AIM:
Find the lines that contain the word "Blender" and copy each one.

PROVIDED RECORDS:
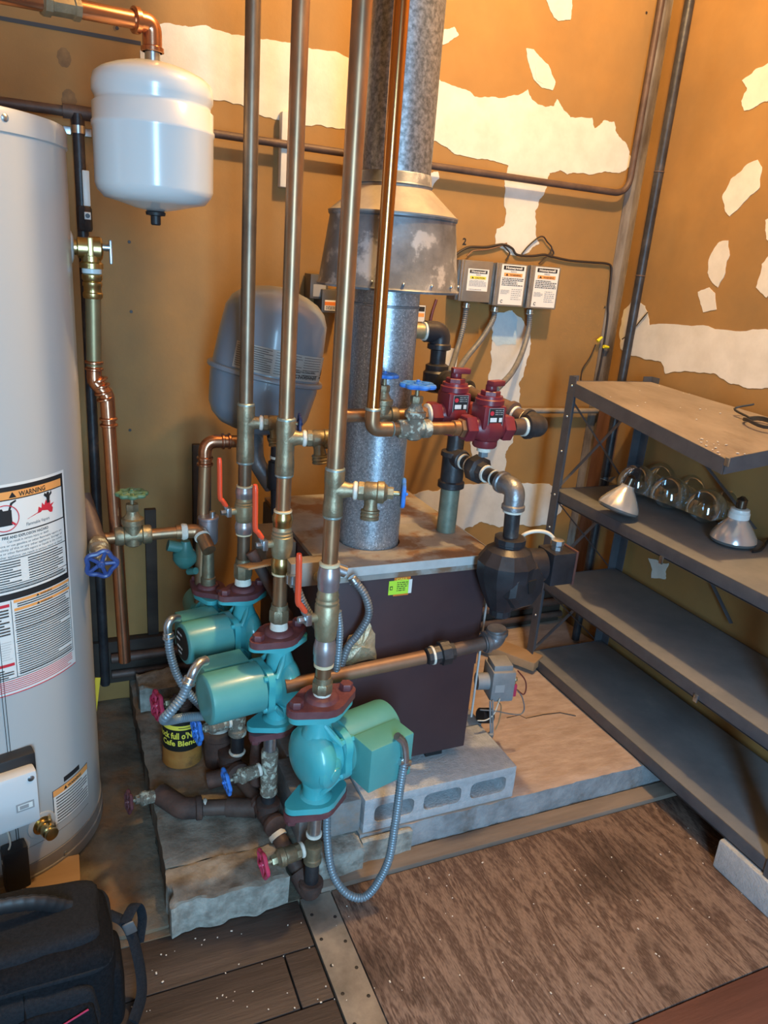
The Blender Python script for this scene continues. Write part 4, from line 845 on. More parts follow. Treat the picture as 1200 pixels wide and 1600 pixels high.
# ================================================================== PUMPS
def oval(hl, hw, n=8):                    # two-bolt flange outline
    pts = []; r = hw * .42
    for sx in (1, -1):
        for k in range(n + 1):
            a = R3(-62 + 124 * k / n); pts.append((sx * (hl - r + r * math.cos(a)), sx * r * math.sin(a)))
        pts.append((sx * hw * .35, sx * hw * .93)); pts.append((0, sx * hw)) ; pts.append((-sx * hw * .35, sx * hw * .93))
    return pts
def pump(c, deg, label, s=1.0, group=None, conduit_=True, label_disc=False, cast='tealcast', body='teal', ang2=0, hide_bolts=False):
    T = Matrix.Translation(Vector(c)) @ Matrix.Rotation(R3(deg), 4, 'Z') @ Matrix.Scale(s, 4)
    t = thing('circulator_pump', label, 'pump', Vector(c) - Vector((0, 0, .1 * s)), group); X = (1, 0, 0); Zz = (0, 0, 1)
    Tz = lambda z: Matrix.Translation((0, 0, z))
    v = MB(T).lathe((-.038, 0, 0), X, [(0, .014), (.002, .030), (.006, .040), (.014, .049), (.024, .0525), (.032, .0515), (.040, .046), (.046, .040), (.060, .039)], 40)
    v.lathe((-.006, 0, .020), (.06, 0, 1), [(0, .030), (.022, .026), (.040, .021), (.054, .0215), (.060, .027)], 24).lathe((-.006, 0, -.020), (.06, 0, -1), [(0, .030), (.022, .024), (.040, .0195), (.054, .021), (.060, .028)], 24)
    v.lathe((-.004, -.038, -.010), (.30, -1, 0), [(0, .026), (.006, .024), (.009, .018), (.010, .012), (.013, .011), (.014, .004)], 28)
    for sy in (1, -1):
        for sz in (1, -1):
            v.tube([(-.012, sy * .010, sz * .078), (.004, sy * .026, sz * .050), (.018, sy * .036, sz * .030)], [.003, .006, .004], 8)
    part('volute', v, M[cast], t)
    part('flange', MB(T).prism(oval(.058, .036), .011, Tz(.079)), M[cast], t); part('flange', MB(T).prism(oval(.058, .036), .011, Tz(-.090)), M[cast], t)
    Ty = Matrix(((0, 0, 1, .023), (1, 0, 0, 0), (0, 1, 0, 0), (0, 0, 0, 1))); pl = []
    for k in range(32):
        a = 2 * math.pi * k / 32; pl.append((.0475 * (1 + .11 * math.cos(4 * (a - math.pi / 4))) * math.cos(a), .0475 * (1 + .11 * math.cos(4 * (a - math.pi / 4))) * math.sin(a)))
    part('motor_flange', MB(T).prism(pl, .013, Ty), M[cast], t)
    for a in (45, 135, 225, 315): y, z = .046 * math.cos(R3(a)), .046 * math.sin(R3(a)); part('motor_bolt', MB(T).lathe((.016, y, z), X, [(0, .006), (.020, .006), (.026, .0055), (.027, .003)], 6), M[cast], t)
    part('motor', MB(T).lathe((.036, 0, 0), X, [(0, .041), (.003, .0465), (.098, .0465), (.103, .0455), (.1055, .042), (.1060, .036), (.1045, .012)], 44), M[body], t)
    part('wiring_box', MB(T).box((.085, -.058, -.002), (.088, .048, .080), None, .003), M[body], t)
    part('box_screw', MB(T).lathe((.122, -.0822, -.022), (0, -1, 0), [(0, .0032), (.001, .0032), (.002, .0015)], 10), M['zinc'], t)
    if label_disc:
        part('maker_disc', MB(T).lathe((.1410, 0, 0), X, [(0, .037), (.0022, .037), (.0025, .035)], 32), M['black'], t, 'black printed end disc')
        pl_ = planefn(T @ Vector((.1437, 0, 0)), T.to_3x3() @ Vector((0, 1, 0)), (0, 0, 1), .0004); A_ = Art(pl_, 1)
        for (xx, yy_, w_) in ((-.02, .018, .034), (-.026, .004, .02), (-.022, -.014, .03), (-.015, -.026, .026)): A_.lines(xx * s, yy_ * s, (xx + w_) * s, (yy_ + .008) * s, 1, 'w', int(abs(xx * 900)), fill=.6)
        part('disc_print', A_.mb, INKM, t)
    R_ = Matrix.Rotation(R3(ang2), 4, 'Z')
    for zz, sg in ((.091, 1), (-.104, -1)):
        f = MB(T).prism(oval(.062, .040) if sg > 0 else oval(.060, .034), .013, R_ @ Tz(zz)).lathe((0, 0, zz + (.012 if sg > 0 else .001)), (0, 0, sg), [(0, .028), (.006, .025), (.008, .022)], 22)
        part('iron_flange', f, M['maroon'], t, 'maroon cast-iron bolt flange')
        for sx in (1, -1):
            bb = MB(T)
            p = (R_ @ Vector((sx * .047, 0, 0))).to_3d()
            bb.hexa((p.x, p.y, zz + (.013 if sg > 0 else 0)), (p.x, p.y, zz + (.024 if sg > 0 else -.010)), .0108)
            part('flange_bolt', bb, M['maroon'], t)
    return t, T
def riser(name_label, x, y, r, py_top_pipe_end, segs, m='copper'):
    t = thing('copper_riser', name_label, 'pipe', (x, y, ZV(x, y, segs[-1][1])))
    for a, b in segs:
        za = ZC if a is None else ZV(x, y, a); part('pipe', MB().cyl((x, y, ZV(x, y, b)), (x, y, za), r), M[m], t)
    return t
def adapter(parent, x, y, pa, pb, pc, pd):
    za, zb, zc, zd = (ZV(x, y, q) for q in (pa, pb, pc, pd)); o = (x, y, zb)
    part('adapter', MB().lathe((x, y, zb), Z, [(0, .0175), (za - zb, .0165)], 20).hexa((x, y, zc), (x, y, zb + .002), .0205, 0, 8), M['bronze'], parent)
    part('pipe_dope', MB().lathe((x, y, zd), Z, [(0, .0185), (.003, .0185), (zc - zd, .0165)], 20), M['tape'], parent, 'white pipe dope ring')
# --- front riser and pump
x3, y3 = .432, 1.157; zt = ZV(x3, y3, 1087); zb = ZV(x3, y3, 1262); zc3 = (zt + zb) / 2; s3 = (zt - zb) / .214
r3 = riser('thick copper riser nearest the camera, dropping into the front pump', x3, y3, .0148, 0, [(None, 742), (800, 880), (1036, 1062)])
c = tee(r3, x3, y3, ZV(x3, y3, 733), ZV(x3, y3, 806), ZV(x3, y3, 764), (1, -.42, 0), .0148, M['bronze'], .036)
drain(c, (1, -.42, 0), 'drain valve with blue handwheel sticking out of the front riser', 1.05, M['blue'], .0245, sd=(-.05, -.1, -1))
adapter(r3, x3, y3, 1056, 1066, 1080, 1090)
ball_valve(x3, y3, ZV(x3, y3, 876), ZV(x3, y3, 1042), 'brass ball valve with red lever on the front riser, lowest of three', 1.12, st=(-1, -.12, 0))
p3, T3 = pump((x3, y3, zc3), 16, 'turquoise pump nearest the camera with square wiring box in front', s3)
# --- middle riser
x2, y2 = .386, 1.305; zt2 = ZV(x2, y2, 985); zb2 = ZV(x2, y2, 1140)
r2 = riser('middle copper riser of the front three', x2, y2, .0142, 0, [(None, 662), (742, 800), (892, 948)])
c = tee(r2, x2, y2, ZV(x2, y2, 655), ZV(x2, y2, 742), ZV(x2, y2, 684), (1, -.20, 0), .0150, M['bronze'], .034)
dv = drain(c, (1, -.20, 0), 'bronze drain cock with bare square stem on the middle riser', 1.0, None, sd=(.1, -.1, -1))
adapter(r2, x2, y2, 943, 952, 970, 981)
ball_valve(x2, y2, ZV(x2, y2, 795), ZV(x2, y2, 898), 'brass ball valve with red lever and golden rings on the middle riser', 1.05, chrome=False, st=(-1, -.12, 0))
s2 = (zt2 - zb2) / .214
pump((x2, y2, (zt2 + zb2) / 2), 190, 'green pump in the middle with motor pointing left, between two others', s2, ang2=14)
# --- rear riser
x1, y1 = .354, 1.485; zt1 = ZV(x1, y1, 918); zb1 = zt1 - .214 * .98
r1 = riser('left darker copper riser of the front three', x1, y1, .0138, 0, [(None, 638), (720, 758), (828, 880)], 'copperdark')
c = tee(r1, x1, y1, ZV(x1, y1, 632), ZV(x1, y1, 722), ZV(x1, y1, 660), (1, -.18, 0), .0152, M['bronze'], .030)
drain(c, (1, -.18, 0), 'bronze drain cock on the left riser partly behind the middle riser', 1.0, M['bluedark'], .020, sd=(.1, -.1, -1))
adapter(r1, x1, y1, 872, 880, 902, 912)
ball_valve(x1, y1, ZV(x1, y1, 757), ZV(x1, y1, 836), 'brass ball valve with red lever on the left riser, farthest back', 1.02, st=(-1, -.15, 0))
pump((x1, y1, zt1 - .105), 192, 'rear teal pump facing left with black printed end disc', .98, ang2=10, label_disc=True)
# --- fourth pump, only its flange and part show behind
x4, y4 = .300, 1.60; zt4 = ZV(x4, y4, 912)
pump((x4, y4, zt4 - .105), 88, 'mostly hidden teal pump under the round air vent can', .95, ang2=30)
t = thing('air_vent', 'round nickel air vent can on a brass neck behind left riser', 'air vent', (x4, y4, zt4))
za, zb_ = ZV(x4, y4, 806), ZV(x4, y4, 850); zc, zd = ZV(x4, y4, 888), ZV(x4, y4, 914)
part('can', MB().lathe((x4, y4, zb_), Z, [(0, .012), (.003, .019), (.008, .0215), (za - zb_ - .008, .0215), (za - zb_ - .006, .0235), (za - zb_ - .002, .0235), (za - zb_, .021)], 32), M['chrome'], t)
part('cap', MB().cyl((x4 + .008, y4 - .006, za), (x4 + .008, y4 - .006, za + .012), .0065), M['zinc'], t)
part('neck', MB().lathe((x4, y4, zd), Z, [(0, .016), (.003, .017), (.02, .017), (.022, .014), (.03, .014), (zb_ - zd, .012)], 20), M['bronze'], t)

# --- conduits of the pumps
def W3(T, p): return T @ Vector(p)
yb = 1.09
conduit([PY(632, 1190, yb), PY(626, 1225, yb), PY(617, 1290, yb), PY(605, 1350, yb), PY(575, 1398, yb + .01), PY(545, 1398, yb + .02), PY(520, 1365, yb + .045), PY(511, 1310, yb + .07), PY(511, 1262, yb + .09)], .0088, 'flexblue', 'blue-gray flexible conduit hanging in a deep U below front pump', con=(False, False))
t = thing('conduit_elbow', 'small zinc conduit elbow at right end of front pump box', 'conduit fitting', PY(632, 1195, yb))
part('elbow', MB().tube(spline([PY(620, 1150, yb), PY(630, 1160, yb), PY(633, 1180, yb), PY(632, 1200, yb)], 6), .008, 14), M['zinc'], t); part('clamp', MB().cyl(PY(624, 1190, yb), PY(640, 1192, yb), .007), M['zinc'], t)
conduit([PY(296, 1062, 1.25), PY(285, 1088, 1.245), PY(268, 1110, 1.24), PY(256, 1124, 1.25), PY(268, 1125, 1.30), PY(290, 1121, 1.33), PY(330, 1118, 1.38)], .0098, 'flexblue', 'flexible conduit from middle pump crossing in front of the coffee can', con=(True, False))
t = thing('conduit_elbow', 'zinc conduit elbow at the rear left of middle pump', 'conduit fitting', PY(298, 1062, 1.25))
part('elbow', MB().tube(spline([PY(322, 1032, 1.27), PY(312, 1036, 1.26), PY(303, 1048, 1.25), PY(297, 1062, 1.25)], 6), .0095, 14), M['zinc'], t)
conduit([PY(428, 1140, 1.36), PY(450, 1133, 1.34), PY(470, 1128, 1.30), PY(500, 1122, 1.25)], .0075, 'flex', 'dark flexible conduit behind front pump and drop pipe', con=(False, False))
conduit([PY(263, 992, 1.44), PY(266, 1020, 1.435), PY(277, 1055, 1.43), PY(296, 1084, 1.42), PY(322, 1110, 1.42), PY(345, 1130, 1.45)], .0092, 'flexblue', 'flexible conduit falling from rear pump behind the crossing one', con=(True, False))
t = thing('conduit_elbow', 'zinc conduit elbow at the left end of rear pump', 'conduit fitting', PY(263, 990, 1.44))
part('elbow', MB().tube(spline([PY(278, 966, 1.46), PY(268, 968, 1.445), PY(262, 978, 1.44), PY(263, 992, 1.44)], 6), .009, 14), M['zinc'], t)

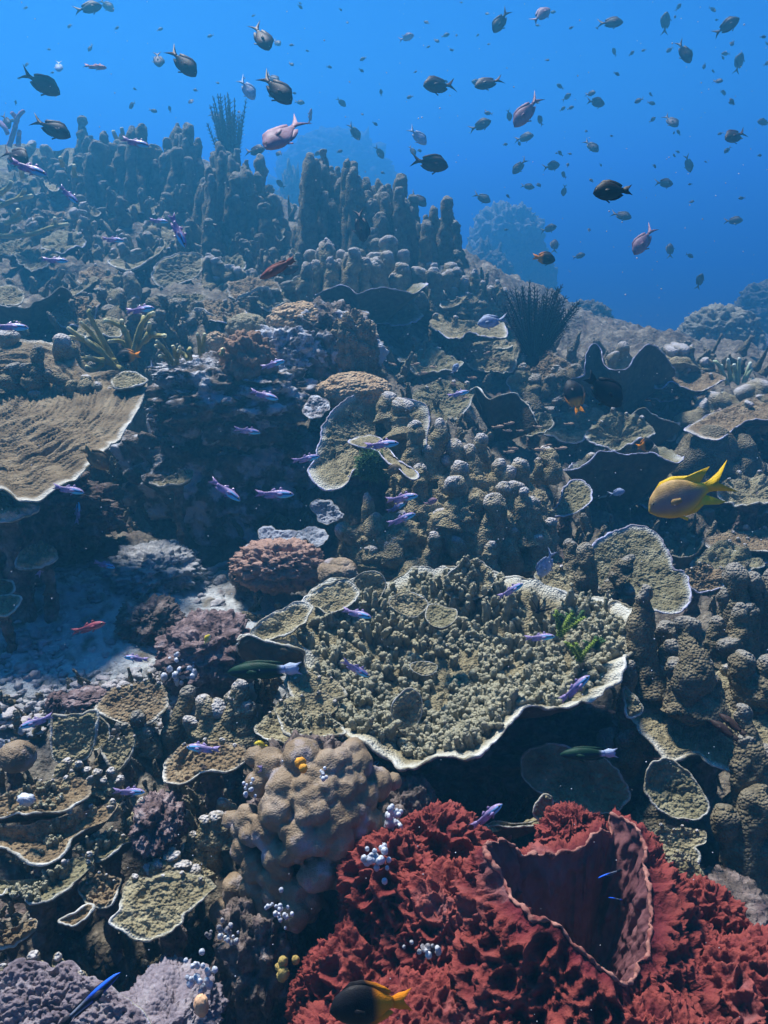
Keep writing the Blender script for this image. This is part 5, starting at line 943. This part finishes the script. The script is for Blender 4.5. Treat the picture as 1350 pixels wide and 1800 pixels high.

FULL OUTPUT:
The Blender Python script for this scene continues. Write part 4, from line 845 on. More parts follow. Treat the picture as 1200 pixels wide and 1600 pixels high.
Keep writing the Blender script for this image. This is part 5, starting at line 943. This part finishes the script. The script is for Blender 4.5. Treat the picture as 1350 pixels wide and 1800 pixels high.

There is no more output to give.